Commonwealth could consider sports betting after court decision

May 18, 2018 | G. Michael Dobbs

WASHINGTON, DC – MGM Resorts International lost no time in reacting to the recent Supreme Court decision that struck down the federal ban on sports betting and would allow states to consider sports betting.

In a statement released after the decision, MGM said, “We look forward to working with legislators and policy makers to achieve a regulatory outcome that benefits states and consumers alike while ensuring the integrity of sports. Having spent decades building trust with regulators, successfully operating sports books in Nevada, and hosting the world's leading sporting events, MGM Resorts International is extremely well positioned for a post-PASPA [The Professional and Amateur Sports Protection Act] environment.”

Justice Samuel Alito wrote in the 6-3 opinion, “The legalization of sports gambling requires an important policy choice, but the choice is not ours to make. Congress can regulate sports gambling directly, but if it elects not to do so, each state is free to act on its own.”

Elaine Driscoll, the director of communications for the Massachusetts Gaming Commission, told Reminder Publications that while the commission is reviewing the ruling it will be up to the Legislature how and if sports betting moves forward.

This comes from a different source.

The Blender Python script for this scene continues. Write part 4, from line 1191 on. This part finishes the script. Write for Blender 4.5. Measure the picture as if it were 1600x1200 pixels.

Driscoll said the commission has a white paper analyzing sports betting and how it could be implemented.

State Rep. Joseph Wagner,  chairperson, Joint Committee on Economic Development and Emerging Technologies, told Reminder Publications he doesn’t think “ it’s [sports betting] is around the corner.”

Wagner predicted the legislature would start with a review of the Supreme Court decision and then undertake “a comprehensive review about legalized sports betting and all of the issues related to it.”

State Sen. Eric Lesser released the following statement, “This morning, the United States Supreme Court struck down the 1992 Professional and Amateur Sports Protection Act. The Supreme Court's decision now allows individual states to legalize and regulate sports betting. The Joint Committee on Economic Development & Emerging Technologies is actively considering several bills that address gaming, including former Senator Eileen Donoghue's legislation, S. 2273. In the coming weeks, my House Co-Chair and I will engage our colleagues, relevant stakeholders, and the public at large in both the opportunities and challenges presented by the Supreme Court's decision.”

The white paper noted, “In the event that PASPA is overturned by the Supreme Court and Massachusetts is interested in legalizing sports betting in the Commonwealth, a number of state laws could be modified to address the topic. One efficient way to accomplish that goal would be to decriminalize sports betting under certain circumstances, such as when conducted with a state approved sportsbook operator. Additionally, Massachusetts would need to determine if regulation of the industry would be addressed specifically via statute or by regulation, as well as who should regulate the field. There has not been a consistent approach taken by other states that have addressed this issue. Some have crafted dense, detailed bills and others proposed broad legislative language that empowers an administrative agency with the ability to regulate the granular details. An additional option under this scenario would be the ‘omnibus approach’ previously referenced in the MGC’s White Paper on Daily Fantasy Sports. Under that approach a regulatory body would be provided the authority to address the broad subject of online gaming (including sports betting) and thus could quickly react to an industry where change is constant. Settling on a Massachusetts approach is important where both neighboring Rhode Island and Connecticut have either proposed or passed legislation that would legalize sports betting in their respective states if PASPA falls.”

The report concluded in part, “However, should Massachusetts have the opportunity to legalize sports betting, there are a number of questions at hand that will have broad impact, not only on who will benefit from sports betting as an operator, but also whether the overall gaming landscape in Massachusetts will be fundamentally transformed by the introduction of online gaming. The success of transitioning sports bettors from illegal to legal markets may depend substantially on how sports betting is made available as well as the quality of the sports betting products that are offered. Finally, a thoughtful taxation and regulatory approach can maximize the benefits to consumers through increased protections, maximize economic benefits to providers and downstream industries, and create a market that ultimately benefits all Commonwealth citizens by maximizing the potential tax revenues associated with sports betting.”